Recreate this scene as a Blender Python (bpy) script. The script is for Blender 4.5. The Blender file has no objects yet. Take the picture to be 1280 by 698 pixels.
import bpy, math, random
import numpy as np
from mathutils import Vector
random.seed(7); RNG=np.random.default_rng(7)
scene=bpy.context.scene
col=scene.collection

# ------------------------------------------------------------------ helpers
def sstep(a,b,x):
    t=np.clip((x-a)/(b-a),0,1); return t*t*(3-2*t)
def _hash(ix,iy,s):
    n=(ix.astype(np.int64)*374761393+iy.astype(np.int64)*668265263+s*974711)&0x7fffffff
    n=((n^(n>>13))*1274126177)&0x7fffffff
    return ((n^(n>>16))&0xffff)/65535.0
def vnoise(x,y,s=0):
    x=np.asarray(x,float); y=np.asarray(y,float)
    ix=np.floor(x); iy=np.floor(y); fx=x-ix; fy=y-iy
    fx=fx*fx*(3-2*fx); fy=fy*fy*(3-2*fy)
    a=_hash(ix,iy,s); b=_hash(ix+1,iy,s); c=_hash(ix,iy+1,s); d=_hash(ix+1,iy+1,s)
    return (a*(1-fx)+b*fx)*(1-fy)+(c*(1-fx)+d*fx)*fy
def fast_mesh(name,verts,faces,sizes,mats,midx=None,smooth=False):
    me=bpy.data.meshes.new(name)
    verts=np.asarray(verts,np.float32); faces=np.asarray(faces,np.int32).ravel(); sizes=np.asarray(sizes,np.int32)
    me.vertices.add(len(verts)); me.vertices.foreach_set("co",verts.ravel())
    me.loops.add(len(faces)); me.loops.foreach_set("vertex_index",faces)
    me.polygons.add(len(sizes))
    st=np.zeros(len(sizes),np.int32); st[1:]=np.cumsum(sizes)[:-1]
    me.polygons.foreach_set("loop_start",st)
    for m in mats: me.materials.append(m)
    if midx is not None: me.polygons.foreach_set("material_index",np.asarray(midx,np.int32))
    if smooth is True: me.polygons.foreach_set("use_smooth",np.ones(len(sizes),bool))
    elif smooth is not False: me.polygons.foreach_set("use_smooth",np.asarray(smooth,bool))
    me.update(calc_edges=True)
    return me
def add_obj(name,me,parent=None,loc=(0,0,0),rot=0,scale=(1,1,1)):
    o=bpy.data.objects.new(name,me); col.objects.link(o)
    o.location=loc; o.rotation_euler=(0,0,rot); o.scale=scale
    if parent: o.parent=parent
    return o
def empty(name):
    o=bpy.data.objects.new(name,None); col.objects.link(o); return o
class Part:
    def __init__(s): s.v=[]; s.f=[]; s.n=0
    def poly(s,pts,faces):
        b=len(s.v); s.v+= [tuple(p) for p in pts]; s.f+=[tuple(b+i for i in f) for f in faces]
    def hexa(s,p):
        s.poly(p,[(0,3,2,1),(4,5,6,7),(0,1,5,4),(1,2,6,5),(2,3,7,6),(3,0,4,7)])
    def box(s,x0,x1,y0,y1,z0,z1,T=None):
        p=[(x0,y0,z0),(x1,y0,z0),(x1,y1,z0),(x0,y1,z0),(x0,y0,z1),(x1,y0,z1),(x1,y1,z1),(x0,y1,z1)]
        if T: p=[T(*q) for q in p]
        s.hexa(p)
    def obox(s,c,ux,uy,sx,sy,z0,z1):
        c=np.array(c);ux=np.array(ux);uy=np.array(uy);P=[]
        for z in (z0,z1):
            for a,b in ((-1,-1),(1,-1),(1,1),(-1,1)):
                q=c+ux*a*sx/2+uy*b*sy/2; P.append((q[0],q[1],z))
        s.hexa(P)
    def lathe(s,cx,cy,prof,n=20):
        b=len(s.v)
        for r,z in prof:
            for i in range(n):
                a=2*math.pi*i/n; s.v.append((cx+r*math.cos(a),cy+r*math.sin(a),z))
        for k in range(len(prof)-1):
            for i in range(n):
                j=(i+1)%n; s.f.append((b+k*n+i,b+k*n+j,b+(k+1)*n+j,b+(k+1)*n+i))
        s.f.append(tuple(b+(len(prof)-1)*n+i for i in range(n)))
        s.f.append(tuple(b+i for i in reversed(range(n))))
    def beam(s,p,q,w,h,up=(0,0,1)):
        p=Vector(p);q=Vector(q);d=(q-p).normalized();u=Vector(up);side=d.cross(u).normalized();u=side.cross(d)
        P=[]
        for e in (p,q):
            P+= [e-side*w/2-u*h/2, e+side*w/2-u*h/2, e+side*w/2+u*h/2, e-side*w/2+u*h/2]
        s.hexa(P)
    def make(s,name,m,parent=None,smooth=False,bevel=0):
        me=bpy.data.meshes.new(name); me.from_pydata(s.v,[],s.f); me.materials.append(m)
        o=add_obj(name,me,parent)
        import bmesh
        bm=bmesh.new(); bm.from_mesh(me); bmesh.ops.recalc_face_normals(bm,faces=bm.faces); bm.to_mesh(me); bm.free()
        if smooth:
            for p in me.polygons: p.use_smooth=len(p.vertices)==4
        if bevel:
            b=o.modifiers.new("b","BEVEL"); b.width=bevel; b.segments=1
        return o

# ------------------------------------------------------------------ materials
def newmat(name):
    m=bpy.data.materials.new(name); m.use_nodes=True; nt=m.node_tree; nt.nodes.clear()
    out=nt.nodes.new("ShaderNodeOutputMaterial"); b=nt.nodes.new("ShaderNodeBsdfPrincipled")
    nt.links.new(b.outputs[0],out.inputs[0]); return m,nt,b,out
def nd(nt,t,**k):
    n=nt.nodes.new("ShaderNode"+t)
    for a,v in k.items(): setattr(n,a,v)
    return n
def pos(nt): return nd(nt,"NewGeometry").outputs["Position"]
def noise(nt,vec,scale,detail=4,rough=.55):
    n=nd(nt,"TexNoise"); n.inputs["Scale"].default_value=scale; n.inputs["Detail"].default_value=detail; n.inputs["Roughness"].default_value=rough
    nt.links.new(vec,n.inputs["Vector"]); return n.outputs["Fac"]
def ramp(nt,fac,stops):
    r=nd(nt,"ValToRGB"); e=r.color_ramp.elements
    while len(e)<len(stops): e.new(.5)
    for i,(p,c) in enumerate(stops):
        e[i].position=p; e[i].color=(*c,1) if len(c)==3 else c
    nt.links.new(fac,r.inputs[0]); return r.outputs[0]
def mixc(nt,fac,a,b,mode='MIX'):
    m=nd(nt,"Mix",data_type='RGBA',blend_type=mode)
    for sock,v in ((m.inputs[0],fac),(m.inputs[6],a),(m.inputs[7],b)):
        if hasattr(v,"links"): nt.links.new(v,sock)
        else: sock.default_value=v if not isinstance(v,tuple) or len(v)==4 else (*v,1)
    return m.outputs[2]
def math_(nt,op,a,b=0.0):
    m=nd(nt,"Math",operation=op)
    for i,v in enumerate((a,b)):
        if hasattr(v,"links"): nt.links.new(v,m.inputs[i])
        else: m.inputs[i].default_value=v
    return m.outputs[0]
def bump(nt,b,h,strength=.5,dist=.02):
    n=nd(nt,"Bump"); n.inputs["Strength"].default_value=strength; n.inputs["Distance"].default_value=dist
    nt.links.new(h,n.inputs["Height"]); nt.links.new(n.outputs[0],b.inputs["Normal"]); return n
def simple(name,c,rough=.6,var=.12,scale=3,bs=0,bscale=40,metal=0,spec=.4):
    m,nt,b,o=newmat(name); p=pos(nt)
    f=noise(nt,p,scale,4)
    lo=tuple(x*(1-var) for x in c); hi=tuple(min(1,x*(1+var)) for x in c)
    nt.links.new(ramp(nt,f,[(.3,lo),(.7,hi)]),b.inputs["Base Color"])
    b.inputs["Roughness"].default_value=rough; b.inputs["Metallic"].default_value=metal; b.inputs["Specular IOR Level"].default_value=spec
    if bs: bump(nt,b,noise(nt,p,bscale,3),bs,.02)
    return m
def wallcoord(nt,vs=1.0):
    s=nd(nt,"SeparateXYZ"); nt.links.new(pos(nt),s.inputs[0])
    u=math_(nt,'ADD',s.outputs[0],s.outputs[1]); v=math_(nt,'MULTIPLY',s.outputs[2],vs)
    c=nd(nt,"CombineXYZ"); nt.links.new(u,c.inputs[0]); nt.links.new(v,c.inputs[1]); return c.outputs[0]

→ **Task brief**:
Can you write out the lines above, from the first one through the one containing "col=scene.collection", exactly as they appear and nothing more?

→ **Response**:
Recreate this scene as a Blender Python (bpy) script. The script is for Blender 4.5. The Blender file has no objects yet. Take the picture to be 1280 by 698 pixels.
import bpy, math, random
import numpy as np
from mathutils import Vector
random.seed(7); RNG=np.random.default_rng(7)
scene=bpy.context.scene
col=scene.collection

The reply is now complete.